As I am speaking to Him my sorrow, His Spirit is working in me, and comforting me.  He whispers sweet words of love to my heart so that my mind is not wholly aware of a change of atmosphere.  My words filled with guile are now resting on adoration, and express hope and praise to Him.  I was accusing Him and now I am thanking Him.  Ever notice that?  Not only is my attitude changed to Him, but also to the one or ones who filled me with that anger in the first place. 

What kind of a God can do that?!  I am amazed every time at His mercy and His sincere love for me.  With some recent events, I noticed that God changed my prayer from revealing the secret to salvation of the person who has afflicted me.  I despise when someone’s character is assaulted, and this time, when it was mine, I had all sorts of wild and crazy emotions that flew through me.  I was exhausted.  I was overly emotional.  And while it is still fresh, my emotions have since settled into the peace that comes from God. 

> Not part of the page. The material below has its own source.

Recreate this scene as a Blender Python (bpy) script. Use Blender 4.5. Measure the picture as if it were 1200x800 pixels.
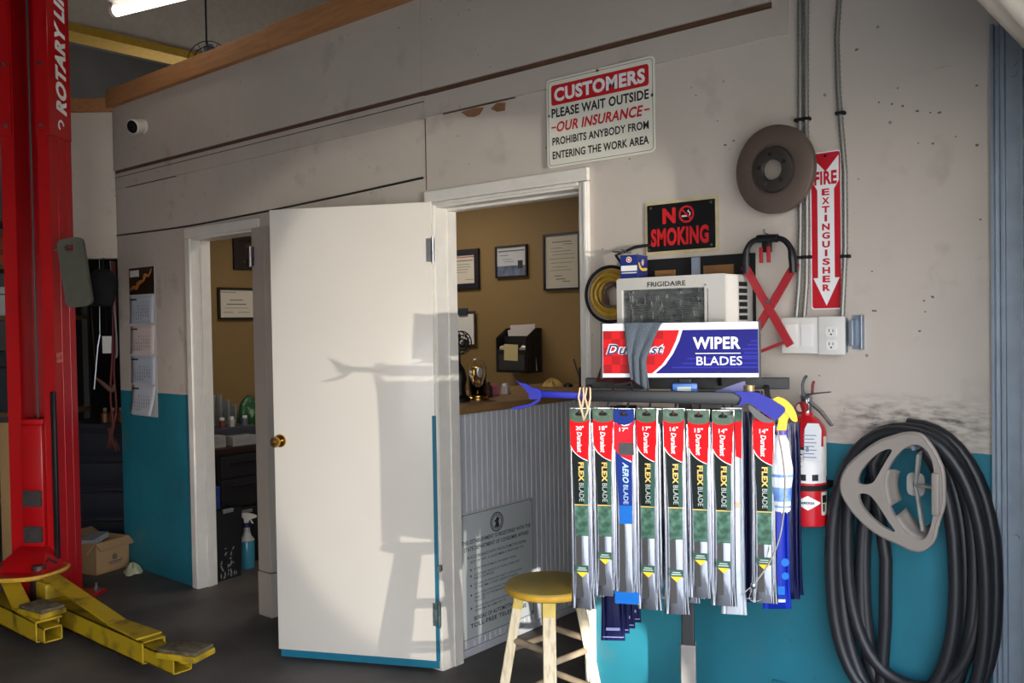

I know that He will protect me.  I am His precious child.  I have faith that He will because He has proven to me over and over again.  He has placed that faith into my heart, so that when circumstances arise, and I could easily be knocked down, that faith is already my support and my shelter.  The wind may howl and beat against my faith, but I am protected within.

Our God is greater, stronger, He is higher than any other, healer, and He is awesome in power.  And if our God is for us, then who can ever stop us?  And if our God is with us, then what could stand against?  Nothing and no one…that’s who.  Praise Jesus!